Super Tuesday results indicate race card may be a joker in primaries

Feb 07, 2008

The Bradley effect may be alive and multiplying after Super Tuesday. Sifting through overnight results, University of Washington researchers have found that race still plays a role in American politics and it showed up Tuesday in surprising ways in the tallies from four states holding Democratic primary elections.

Early analysis of primary counts and polling data from the final week of the campaign indicated that pre-election polls exaggerated support for Sen. Barack Obama in two states with relatively low black populations -- California and Massachusetts. But he benefited from a newly discovered "reverse" Bradley effect in Alabama and Georgia where blacks make up a larger bloc of voters.

The Bradley effect was first noticed by researchers in 1982 when black Los Angeles Mayor Tom Bradley had a solid lead in the pre-election gubernatorial polls, but lost a close election in California to his Republican opponent. Results from that and other races involving black candidates indicated that polling tended to overstate support for black candidates compared to their actual vote percentages.

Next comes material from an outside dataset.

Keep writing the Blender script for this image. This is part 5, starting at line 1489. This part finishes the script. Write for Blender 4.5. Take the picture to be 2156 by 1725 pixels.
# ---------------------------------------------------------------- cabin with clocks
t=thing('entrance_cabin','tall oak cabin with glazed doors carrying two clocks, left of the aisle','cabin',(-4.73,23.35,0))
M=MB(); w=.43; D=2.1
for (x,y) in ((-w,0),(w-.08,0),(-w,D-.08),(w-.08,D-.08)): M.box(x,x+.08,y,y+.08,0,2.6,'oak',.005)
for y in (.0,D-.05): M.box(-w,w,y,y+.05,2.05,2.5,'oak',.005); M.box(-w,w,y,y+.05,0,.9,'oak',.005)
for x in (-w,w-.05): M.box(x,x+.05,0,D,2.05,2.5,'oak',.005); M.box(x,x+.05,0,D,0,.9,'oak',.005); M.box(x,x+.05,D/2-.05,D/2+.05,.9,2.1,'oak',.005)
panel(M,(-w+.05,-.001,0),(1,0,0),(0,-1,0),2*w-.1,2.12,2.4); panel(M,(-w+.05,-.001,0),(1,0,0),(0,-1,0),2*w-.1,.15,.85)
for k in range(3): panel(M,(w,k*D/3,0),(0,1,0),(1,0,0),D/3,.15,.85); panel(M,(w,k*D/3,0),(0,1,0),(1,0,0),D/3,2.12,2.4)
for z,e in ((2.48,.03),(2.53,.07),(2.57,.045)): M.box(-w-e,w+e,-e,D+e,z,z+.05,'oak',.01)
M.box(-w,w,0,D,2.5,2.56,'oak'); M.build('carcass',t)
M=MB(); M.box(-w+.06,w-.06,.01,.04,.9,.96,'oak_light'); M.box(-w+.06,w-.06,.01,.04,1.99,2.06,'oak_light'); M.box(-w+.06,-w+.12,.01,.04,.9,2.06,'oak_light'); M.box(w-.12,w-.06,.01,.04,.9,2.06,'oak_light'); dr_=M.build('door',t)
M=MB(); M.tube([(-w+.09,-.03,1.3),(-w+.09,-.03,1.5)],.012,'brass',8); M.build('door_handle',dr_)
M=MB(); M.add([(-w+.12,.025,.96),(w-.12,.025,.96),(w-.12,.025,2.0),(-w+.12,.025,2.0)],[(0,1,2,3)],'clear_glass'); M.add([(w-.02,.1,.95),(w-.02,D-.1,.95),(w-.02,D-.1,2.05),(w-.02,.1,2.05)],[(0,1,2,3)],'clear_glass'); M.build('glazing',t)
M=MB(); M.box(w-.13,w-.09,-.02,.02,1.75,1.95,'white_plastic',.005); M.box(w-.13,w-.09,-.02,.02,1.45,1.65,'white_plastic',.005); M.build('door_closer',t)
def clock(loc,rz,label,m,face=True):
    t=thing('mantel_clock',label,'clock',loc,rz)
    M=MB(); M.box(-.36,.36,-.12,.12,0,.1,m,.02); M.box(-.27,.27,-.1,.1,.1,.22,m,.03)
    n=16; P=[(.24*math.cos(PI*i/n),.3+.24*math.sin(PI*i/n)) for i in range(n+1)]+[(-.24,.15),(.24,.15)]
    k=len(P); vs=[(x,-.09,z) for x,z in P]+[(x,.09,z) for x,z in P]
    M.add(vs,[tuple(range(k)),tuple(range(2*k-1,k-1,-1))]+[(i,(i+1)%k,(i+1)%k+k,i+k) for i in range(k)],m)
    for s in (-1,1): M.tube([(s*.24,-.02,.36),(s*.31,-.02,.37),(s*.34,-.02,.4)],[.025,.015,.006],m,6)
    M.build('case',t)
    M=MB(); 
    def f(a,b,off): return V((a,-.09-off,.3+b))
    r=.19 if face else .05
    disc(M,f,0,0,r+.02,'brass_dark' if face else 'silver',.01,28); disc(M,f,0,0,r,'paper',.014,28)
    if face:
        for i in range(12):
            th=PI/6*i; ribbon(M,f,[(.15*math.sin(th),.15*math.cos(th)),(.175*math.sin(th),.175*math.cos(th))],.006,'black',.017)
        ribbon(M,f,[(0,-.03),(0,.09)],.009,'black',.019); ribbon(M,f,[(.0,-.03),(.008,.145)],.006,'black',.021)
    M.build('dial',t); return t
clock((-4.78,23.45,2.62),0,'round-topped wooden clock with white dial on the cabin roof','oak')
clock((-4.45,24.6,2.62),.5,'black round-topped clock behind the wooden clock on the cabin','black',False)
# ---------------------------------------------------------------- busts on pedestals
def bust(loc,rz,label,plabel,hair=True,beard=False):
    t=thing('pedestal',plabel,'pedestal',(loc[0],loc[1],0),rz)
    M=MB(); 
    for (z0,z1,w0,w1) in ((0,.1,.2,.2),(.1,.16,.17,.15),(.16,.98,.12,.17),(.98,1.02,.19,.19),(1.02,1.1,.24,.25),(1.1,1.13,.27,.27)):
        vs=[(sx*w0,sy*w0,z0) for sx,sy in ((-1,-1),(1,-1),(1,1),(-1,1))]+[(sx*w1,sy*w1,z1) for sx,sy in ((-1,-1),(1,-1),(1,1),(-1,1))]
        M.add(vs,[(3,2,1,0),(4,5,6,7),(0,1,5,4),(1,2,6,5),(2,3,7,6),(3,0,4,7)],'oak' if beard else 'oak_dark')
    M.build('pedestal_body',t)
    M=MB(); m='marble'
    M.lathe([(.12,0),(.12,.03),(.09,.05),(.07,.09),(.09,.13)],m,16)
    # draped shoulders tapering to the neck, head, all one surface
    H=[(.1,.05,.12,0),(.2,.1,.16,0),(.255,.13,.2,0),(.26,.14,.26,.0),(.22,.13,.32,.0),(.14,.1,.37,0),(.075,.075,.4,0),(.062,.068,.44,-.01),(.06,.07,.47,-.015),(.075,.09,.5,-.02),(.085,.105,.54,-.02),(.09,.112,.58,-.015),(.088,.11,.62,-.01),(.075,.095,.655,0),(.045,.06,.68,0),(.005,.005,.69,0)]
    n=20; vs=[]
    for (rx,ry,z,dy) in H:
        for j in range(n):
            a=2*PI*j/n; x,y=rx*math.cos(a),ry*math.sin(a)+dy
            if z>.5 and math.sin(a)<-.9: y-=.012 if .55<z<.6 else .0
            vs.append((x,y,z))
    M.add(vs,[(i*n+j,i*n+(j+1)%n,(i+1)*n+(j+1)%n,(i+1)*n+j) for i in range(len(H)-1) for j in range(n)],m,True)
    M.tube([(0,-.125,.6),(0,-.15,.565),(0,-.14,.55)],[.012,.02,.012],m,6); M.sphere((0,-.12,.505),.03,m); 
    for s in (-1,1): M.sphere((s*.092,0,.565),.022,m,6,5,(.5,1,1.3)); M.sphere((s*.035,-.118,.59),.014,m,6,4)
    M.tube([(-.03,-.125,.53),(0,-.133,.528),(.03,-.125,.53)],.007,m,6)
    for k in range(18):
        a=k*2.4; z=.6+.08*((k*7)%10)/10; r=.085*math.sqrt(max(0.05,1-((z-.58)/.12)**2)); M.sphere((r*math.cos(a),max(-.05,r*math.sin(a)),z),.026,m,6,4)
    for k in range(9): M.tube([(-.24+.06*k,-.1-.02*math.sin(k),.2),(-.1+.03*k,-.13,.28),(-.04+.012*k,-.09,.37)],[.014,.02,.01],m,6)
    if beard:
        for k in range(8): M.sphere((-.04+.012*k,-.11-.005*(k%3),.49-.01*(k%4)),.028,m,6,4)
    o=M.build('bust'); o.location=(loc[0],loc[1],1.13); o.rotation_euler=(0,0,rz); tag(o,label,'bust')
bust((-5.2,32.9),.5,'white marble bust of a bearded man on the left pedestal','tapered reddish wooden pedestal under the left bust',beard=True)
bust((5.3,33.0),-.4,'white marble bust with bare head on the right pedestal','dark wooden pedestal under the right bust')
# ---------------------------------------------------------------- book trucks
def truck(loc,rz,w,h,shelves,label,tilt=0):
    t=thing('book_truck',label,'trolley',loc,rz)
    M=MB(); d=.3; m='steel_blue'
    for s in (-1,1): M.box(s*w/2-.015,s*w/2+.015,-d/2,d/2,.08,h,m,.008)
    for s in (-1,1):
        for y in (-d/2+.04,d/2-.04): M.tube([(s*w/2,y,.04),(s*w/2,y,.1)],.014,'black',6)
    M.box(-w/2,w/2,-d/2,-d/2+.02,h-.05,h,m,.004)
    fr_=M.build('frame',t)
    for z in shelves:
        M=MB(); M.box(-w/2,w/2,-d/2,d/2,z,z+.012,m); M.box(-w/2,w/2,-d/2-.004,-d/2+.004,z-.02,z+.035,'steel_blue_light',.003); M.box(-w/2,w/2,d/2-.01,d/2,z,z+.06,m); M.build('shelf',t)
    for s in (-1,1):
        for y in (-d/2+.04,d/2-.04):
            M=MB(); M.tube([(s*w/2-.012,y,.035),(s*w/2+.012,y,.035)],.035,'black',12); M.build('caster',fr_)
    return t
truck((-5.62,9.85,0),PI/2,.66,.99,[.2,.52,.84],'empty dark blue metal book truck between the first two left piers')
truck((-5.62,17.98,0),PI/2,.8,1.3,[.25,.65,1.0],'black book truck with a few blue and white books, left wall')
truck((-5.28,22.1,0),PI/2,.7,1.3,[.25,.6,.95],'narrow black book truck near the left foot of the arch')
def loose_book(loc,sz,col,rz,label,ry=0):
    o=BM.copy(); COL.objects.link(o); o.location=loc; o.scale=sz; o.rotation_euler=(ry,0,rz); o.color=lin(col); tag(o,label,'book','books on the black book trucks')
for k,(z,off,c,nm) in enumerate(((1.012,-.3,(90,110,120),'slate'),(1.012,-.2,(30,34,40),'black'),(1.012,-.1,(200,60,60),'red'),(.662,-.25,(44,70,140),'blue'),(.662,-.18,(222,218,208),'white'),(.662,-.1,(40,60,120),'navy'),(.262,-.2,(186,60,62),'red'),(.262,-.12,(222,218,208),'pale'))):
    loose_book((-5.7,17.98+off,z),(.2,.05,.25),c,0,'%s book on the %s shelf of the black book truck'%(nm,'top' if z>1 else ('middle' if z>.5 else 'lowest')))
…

Last December, Bethany Albertson, a UW assistant political science professor, and Anthony Greenwald, a UW psychology professor, analyzed data from an online test that measures unconscious or automatic preferences and surmised that the Bradley effect could well repeat itself in 2008.

The UW researchers had good late-polling data from 11 Super Tuesday states, as well as earlier data from New Hampshire and South Carolina. New Hampshire was another state that showed the Bradley effect, while South Carolina showed the reverse Bradley effect.

Greenwald said actual results of the Democratic primaries in California, Massachusetts, New Hampshire, South Carolina, Georgia and Alabama compared against late polling numbers all substantially exceeded the polls' expected margin of error, being off between 8 and 18 percent. By contrast, they found Republican vote totals and poll numbers were only substantially off in Massachusetts where Mitt Romney's winning margin was less than predicted.

The UW researchers plan to further investigate the Bradley and reverse Bradley effects as the 2008 election season plays out.